Better still, Mal Warwick and I have just published a book called The Business Solution to Poverty: Designing Products and Services for Three Billion New Customers, which describes in some detail how to create such businesses. We hope to jumpstart a new generation of multinational companies capable of earning attractive profits while transforming the lives of 100 million poor customers at a time. We call the method we’re using zero-based design, a comprehensive approach to designing a business venture from scratch, starting with zero assumptions or templates, learning what customers need and want, and designing radically affordable technologies and services to solve customers’ problems and the last-mile distribution strategies to make them available at scale.

Creating the Runway

With 2.7 billion people now living on $2 a day or less, any effort that truly hopes to achieve a material reduction in global poverty must be conceived to reach enormous scale. In my opinion, each business must set a goal of transforming the lives of at least 100 million poor people. To stimulate the creation of startup companies capable of reaching that scale, a reasonable starting point is to identify markets with a minimum of one billion prospective customers. If you assume that a 10% market share would be a reasonable goal, then gaining a customer base of 100 million over the course of a decade should be attainable for a successful multinational enterprise. But the existence of many markets with one billion or more $2-a-day customers is already well documented. There are one billion $2-a-day customers with no access to electricity, another billion without access to clean drinking water, a billion without access to decent affordable health care, a billion needing affordable education, and another billion without access to sanitation. A small, world-class executive team could fairly quickly identify a hundred opportunities to create transformative new markets serving poor customers and pick gifted entrepreneurs who could form scalable startup companies to take advantage of them.

A $30 Million Fund to Create the Runway

What I propose is to form a $30 million “runway fund” to jump-start the process. After identifying 100 startup companies and lead entrepreneurs capable of transforming the livelihoods of 100 million poor customers, generating $10 billion in annual revenues, and earning profits attractive to commercial investors are identified, the fund would operate on the basis of three phases:

Phase 1: Proof-of-concept prototype of the technology and key elements of the business strategy for six months, with each startup receiving $75,000 in funding

Phase 2: Beta test of the technology and business strategy with potential customers for six to twelve months, with each startup company that successfully passes Phase 1 receiving $150,000

Phase 3: First-stage commercial rollout for three years with total funding of $1.5 million for those ventures that succeed in Phase 2.

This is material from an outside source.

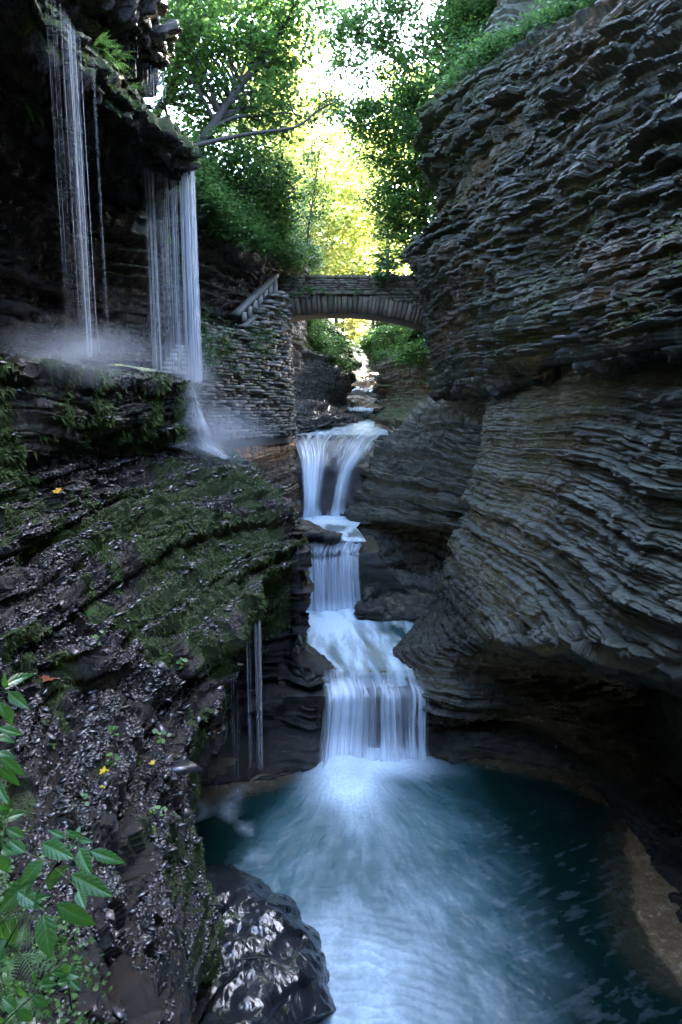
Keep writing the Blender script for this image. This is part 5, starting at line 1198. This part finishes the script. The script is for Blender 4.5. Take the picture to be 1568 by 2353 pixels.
def tufts(P, n_, size, q, name='moss', hang=.8):
    k = len(P); d = n_ * .75 + np.array([0, 0, -hang]) * (1 - np.clip(n_[:, 2:3], 0, 1)) + q.normal(0, .35, (k, 3)); d /= np.linalg.norm(d, axis=1, keepdims=True)
    s = np.cross(d, q.normal(0, 1, (k, 3))); s /= np.linalg.norm(s, axis=1, keepdims=True); L = (size * q.uniform(.5, 1.4, k))[:, None]
    V = np.stack([P - s * L * .16, P + s * L * .16, P + d * L * .6 + s * L * .08 + [0, 0, .0], P + d * L + np.array([0, 0, -.25]) * L], 1)
    F = np.arange(k * 4).reshape(k, 4)
    return tag(mesh_obj(name, V.reshape(-1, 3), F, M_MOSSG, attrs={'var': np.repeat(q.beta(2, 2.5, k), 4)}), kind='stuff')
def wm(lo=.45): 
    return lambda P, n, m: sstep(lo, lo + .25, m + .5 * (fbm(P[:, 0] * 5, P[:, 1] * 5, P[:, 2] * 5, 79, 3) - .5)) 
P, n_ = on_patch('rock_slope', 330000, q, wm(.5)); tufts(P, n_, .012 + .0030 * np.linalg.norm(P, axis=1), q)
P, n_ = on_patch('rock_ledge', 90000, q, wm(.5)); tufts(P, n_, .09, q)
P, n_ = on_patch('cliff', 110000, q, wm(.5), idx=4); tufts(P, n_, .09, q)
P, n_ = on_patch('cliff', 30000, q, wm(.5), idx=0); tufts(P, n_, .09, q)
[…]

I would estimate the fund’s budget at $30 million as follows:

100 startup businesses, proof of concept phase                                  $7.5 million
30 businesses pass successfully to beta test phase                            $4.5 million
10 businesses go to commercial rollout                                               $15.0 million
Executive team $500,000 x 4                                                               $2.0 million
Total                                                                                                      $29.0 million

With 10 businesses in commercial rollout, we would launch a second investment fund of $100 million to finance their global expansion.

Investment Fund to Achieve Global Scale         

A reasonable budget for the expansion fund would look something like this:

Three companies @ $25 million each                                                  $75 million
Two companies @ $12.5 million each                                                  $25 million
Total                                                                                                      $100 million

If five successful enterprises then each succeed in reaching 100 million customers, helping them to transform their lives, a total investment of just $130 million — a tiny fraction of the $2.5 trillion the rich countries have invested in traditional anti-poverty efforts — would result in 500 million people living on $2 a day or less to make their way into the middle class. That’s an investment of just 26 cents per person! If our projections are realistic, that could easily represent the best investment ever in its social impact.